MOLECULAR UNIVERSE

The research methodology of the Consortium is highly complementary and the research in the different areas is deeply interwoven. The fundamental molecular data acquired under this program will be made available to the whole scientific community through databases accessible through a special webportal.

Identification of specific species in space requires direct comparison of the particular frequencies of emission or absorption lines observed in interstellar space with laboratory spectroscopy measurements of known species in a controlled laboratory experiment supported by molecular physics quantum chemical calculations. The observed line intensities depend directly on the collisional excitation rates of the molecules with the predominant collision partners, atomic or molecular hydrogen and helium. These rates can be calculated using molecular physics methods or can be measured in the laboratory. Astronomical models can then be used to determine the physical conditions and the abundances of the molecules involved in the interstellar regions where the emission or absorption arises. The abundances of interstellar molecules are the result of a balance between formation and destruction reactions.
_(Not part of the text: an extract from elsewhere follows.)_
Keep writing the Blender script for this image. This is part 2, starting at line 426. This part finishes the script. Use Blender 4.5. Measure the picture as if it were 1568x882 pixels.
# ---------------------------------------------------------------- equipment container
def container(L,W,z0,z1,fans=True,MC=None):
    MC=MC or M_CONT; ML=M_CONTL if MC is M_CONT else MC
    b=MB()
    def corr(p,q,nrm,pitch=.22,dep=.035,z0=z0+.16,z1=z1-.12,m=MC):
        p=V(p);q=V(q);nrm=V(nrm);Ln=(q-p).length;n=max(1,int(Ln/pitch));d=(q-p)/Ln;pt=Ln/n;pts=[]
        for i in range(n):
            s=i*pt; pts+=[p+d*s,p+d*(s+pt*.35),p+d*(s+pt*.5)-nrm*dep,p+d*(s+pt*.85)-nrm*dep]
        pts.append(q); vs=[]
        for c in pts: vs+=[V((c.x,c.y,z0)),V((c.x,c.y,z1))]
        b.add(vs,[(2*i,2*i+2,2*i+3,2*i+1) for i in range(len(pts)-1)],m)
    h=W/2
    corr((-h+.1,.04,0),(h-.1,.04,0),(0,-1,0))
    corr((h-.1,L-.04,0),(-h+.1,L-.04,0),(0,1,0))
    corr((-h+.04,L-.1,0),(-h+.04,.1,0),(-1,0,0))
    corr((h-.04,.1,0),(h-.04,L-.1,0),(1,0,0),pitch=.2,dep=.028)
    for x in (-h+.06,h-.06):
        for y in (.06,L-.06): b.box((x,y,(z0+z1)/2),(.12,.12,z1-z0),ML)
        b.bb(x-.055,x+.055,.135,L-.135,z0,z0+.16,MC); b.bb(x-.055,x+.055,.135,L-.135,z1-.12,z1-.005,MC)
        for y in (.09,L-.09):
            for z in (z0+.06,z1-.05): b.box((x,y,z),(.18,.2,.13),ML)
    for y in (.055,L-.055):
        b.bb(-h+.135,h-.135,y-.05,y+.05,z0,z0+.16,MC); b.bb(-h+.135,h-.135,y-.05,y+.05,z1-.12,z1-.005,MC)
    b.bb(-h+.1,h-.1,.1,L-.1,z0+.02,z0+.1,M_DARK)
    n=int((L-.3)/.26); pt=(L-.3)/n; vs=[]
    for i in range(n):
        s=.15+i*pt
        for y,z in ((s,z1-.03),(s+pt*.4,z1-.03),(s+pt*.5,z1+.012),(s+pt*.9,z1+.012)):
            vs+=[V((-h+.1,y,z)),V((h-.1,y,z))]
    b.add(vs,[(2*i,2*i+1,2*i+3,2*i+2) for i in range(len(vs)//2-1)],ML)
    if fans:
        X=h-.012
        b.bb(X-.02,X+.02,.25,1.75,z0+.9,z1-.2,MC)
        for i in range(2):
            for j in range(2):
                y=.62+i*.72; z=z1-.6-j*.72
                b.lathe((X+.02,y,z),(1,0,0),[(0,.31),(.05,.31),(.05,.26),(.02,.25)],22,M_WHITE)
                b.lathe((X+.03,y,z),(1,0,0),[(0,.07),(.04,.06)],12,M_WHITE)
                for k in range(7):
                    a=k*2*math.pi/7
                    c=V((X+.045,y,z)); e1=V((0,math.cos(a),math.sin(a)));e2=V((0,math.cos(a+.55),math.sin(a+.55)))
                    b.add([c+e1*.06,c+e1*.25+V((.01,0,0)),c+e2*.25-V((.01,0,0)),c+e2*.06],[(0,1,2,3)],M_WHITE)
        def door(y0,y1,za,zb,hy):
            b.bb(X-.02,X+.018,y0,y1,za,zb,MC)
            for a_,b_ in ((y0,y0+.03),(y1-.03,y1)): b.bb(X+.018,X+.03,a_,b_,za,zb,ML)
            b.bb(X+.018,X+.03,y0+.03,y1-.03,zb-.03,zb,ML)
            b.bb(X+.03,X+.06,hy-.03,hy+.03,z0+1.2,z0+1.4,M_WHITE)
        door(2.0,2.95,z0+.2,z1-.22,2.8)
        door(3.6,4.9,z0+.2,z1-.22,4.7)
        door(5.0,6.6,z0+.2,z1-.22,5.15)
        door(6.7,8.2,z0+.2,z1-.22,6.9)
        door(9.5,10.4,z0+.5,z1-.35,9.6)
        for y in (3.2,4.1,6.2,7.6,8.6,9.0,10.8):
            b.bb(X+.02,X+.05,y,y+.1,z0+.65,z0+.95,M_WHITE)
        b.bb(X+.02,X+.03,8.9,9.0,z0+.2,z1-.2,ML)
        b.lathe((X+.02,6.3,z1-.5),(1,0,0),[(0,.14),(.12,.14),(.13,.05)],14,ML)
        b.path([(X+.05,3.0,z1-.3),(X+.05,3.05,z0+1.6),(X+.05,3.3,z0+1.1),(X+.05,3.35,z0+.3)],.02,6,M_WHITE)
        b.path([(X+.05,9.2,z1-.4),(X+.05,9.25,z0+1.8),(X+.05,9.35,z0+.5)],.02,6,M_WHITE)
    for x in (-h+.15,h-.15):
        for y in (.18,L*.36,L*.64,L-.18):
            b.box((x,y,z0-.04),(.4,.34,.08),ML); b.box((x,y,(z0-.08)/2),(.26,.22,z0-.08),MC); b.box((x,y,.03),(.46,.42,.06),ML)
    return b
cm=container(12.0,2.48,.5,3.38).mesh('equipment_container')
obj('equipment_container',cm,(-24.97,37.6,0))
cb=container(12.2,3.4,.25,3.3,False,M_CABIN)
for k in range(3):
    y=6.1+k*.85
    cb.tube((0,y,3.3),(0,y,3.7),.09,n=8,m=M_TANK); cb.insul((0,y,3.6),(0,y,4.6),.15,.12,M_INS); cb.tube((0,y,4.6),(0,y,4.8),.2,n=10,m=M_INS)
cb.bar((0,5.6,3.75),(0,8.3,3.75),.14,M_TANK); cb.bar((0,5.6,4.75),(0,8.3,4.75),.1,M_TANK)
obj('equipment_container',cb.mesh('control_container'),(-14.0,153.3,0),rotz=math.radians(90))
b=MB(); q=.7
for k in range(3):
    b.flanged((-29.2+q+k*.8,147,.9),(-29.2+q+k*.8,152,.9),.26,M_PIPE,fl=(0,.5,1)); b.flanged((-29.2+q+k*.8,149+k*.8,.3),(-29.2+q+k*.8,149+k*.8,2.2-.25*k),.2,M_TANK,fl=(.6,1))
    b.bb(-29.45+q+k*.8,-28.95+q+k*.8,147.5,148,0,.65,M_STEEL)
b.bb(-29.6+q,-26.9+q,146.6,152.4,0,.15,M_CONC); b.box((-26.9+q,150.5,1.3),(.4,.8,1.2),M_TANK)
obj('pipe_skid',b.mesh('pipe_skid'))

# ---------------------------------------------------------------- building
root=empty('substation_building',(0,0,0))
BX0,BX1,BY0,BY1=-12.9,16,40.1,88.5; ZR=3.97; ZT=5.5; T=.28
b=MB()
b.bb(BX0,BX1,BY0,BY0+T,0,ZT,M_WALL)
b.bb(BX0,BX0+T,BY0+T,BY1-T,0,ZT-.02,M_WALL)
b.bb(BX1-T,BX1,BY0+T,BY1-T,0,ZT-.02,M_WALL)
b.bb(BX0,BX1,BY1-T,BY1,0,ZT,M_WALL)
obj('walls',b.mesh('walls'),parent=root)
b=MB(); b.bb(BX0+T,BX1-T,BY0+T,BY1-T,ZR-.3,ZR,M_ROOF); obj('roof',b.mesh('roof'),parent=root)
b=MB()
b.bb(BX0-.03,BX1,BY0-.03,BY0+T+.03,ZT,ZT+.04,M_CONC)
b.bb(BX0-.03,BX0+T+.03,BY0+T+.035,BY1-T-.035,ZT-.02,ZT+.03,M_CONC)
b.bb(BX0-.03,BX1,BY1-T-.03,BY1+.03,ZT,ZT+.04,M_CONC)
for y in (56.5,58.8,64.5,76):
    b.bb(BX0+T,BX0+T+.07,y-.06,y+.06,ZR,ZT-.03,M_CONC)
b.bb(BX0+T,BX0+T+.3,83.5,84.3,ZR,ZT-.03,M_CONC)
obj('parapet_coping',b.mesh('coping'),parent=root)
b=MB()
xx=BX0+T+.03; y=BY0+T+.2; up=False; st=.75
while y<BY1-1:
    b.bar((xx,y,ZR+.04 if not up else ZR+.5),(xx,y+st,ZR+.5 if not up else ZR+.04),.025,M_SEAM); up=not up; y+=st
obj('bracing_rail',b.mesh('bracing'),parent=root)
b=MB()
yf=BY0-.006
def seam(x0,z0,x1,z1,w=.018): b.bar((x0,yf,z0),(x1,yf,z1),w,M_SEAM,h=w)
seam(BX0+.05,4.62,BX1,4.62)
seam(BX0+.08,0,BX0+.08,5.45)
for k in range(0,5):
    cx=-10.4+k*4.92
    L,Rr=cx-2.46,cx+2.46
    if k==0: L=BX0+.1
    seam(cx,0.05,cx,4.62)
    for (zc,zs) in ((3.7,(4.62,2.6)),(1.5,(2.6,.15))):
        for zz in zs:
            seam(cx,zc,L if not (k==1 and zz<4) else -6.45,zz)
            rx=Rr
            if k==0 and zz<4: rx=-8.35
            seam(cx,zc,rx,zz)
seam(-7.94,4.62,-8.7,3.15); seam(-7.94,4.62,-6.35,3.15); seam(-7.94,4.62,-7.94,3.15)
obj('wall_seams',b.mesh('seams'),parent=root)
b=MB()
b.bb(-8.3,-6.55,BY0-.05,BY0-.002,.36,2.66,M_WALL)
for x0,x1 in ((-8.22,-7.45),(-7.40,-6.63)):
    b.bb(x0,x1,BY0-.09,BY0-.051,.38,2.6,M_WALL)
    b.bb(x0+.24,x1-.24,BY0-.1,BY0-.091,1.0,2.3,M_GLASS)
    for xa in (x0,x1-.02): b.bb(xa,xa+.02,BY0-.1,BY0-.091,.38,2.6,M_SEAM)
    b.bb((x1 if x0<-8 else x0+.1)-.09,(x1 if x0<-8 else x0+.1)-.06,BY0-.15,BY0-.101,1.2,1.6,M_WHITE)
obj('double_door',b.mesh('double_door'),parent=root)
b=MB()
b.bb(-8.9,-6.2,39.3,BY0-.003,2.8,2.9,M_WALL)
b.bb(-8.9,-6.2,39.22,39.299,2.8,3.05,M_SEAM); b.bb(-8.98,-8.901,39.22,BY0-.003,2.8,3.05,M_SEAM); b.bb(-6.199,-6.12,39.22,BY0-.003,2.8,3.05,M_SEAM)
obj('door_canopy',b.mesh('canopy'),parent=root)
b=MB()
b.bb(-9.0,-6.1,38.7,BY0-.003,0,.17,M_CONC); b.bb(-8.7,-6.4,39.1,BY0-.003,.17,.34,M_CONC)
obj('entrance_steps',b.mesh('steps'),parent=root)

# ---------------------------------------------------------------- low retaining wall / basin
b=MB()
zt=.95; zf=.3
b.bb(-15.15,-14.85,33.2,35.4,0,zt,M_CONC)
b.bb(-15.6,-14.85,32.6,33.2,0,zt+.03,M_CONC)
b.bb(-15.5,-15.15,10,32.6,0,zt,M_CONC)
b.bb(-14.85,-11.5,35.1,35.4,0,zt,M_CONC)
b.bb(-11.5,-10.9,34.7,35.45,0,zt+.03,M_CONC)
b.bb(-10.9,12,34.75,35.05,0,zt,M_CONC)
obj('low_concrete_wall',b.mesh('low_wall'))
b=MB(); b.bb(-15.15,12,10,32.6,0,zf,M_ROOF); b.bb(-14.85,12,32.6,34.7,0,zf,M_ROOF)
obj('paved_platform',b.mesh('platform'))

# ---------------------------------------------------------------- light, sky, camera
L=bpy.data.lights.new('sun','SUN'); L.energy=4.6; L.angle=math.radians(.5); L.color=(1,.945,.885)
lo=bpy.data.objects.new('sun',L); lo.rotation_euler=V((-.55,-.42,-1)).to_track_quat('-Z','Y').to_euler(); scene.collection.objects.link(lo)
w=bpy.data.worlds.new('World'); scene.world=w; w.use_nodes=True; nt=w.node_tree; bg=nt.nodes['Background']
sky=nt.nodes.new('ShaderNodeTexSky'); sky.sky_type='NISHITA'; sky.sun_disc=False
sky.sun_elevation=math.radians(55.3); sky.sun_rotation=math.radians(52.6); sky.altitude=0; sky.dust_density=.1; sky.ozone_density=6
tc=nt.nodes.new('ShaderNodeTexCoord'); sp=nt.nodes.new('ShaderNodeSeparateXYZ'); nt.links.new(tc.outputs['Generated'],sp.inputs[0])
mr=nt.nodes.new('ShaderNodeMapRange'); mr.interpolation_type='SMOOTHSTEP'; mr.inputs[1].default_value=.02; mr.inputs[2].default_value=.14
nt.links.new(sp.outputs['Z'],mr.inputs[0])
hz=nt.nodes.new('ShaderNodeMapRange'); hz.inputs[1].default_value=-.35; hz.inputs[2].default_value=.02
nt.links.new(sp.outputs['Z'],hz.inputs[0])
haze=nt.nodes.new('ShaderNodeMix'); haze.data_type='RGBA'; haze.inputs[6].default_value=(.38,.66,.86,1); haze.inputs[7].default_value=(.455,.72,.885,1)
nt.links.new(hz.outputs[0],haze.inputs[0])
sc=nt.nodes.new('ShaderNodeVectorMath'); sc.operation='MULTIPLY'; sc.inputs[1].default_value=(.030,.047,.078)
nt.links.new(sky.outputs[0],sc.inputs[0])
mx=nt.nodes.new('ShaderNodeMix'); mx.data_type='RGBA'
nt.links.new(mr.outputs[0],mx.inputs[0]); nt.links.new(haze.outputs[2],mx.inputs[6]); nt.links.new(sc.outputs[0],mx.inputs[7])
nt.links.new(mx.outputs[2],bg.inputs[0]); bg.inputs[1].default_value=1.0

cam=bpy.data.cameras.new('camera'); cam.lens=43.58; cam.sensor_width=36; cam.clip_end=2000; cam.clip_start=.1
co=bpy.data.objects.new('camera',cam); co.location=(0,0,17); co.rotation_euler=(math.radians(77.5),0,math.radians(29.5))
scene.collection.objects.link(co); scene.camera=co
The rate coefficients and products of relevant reactions can be measured in the laboratory or calculated using molecular physics tools. Once specific chemical routes have been identified and the relevant reaction rate coefficients measured or calculated, astronomical models can predict abundances of new species. Laboratory spectroscopy can then provide their transition frequencies while molecular physics can calculate their excitation rate coefficients. All of these data together can then be used in astronomical models to predict the expected line intensities of new species, which can then be targeted in specific searches.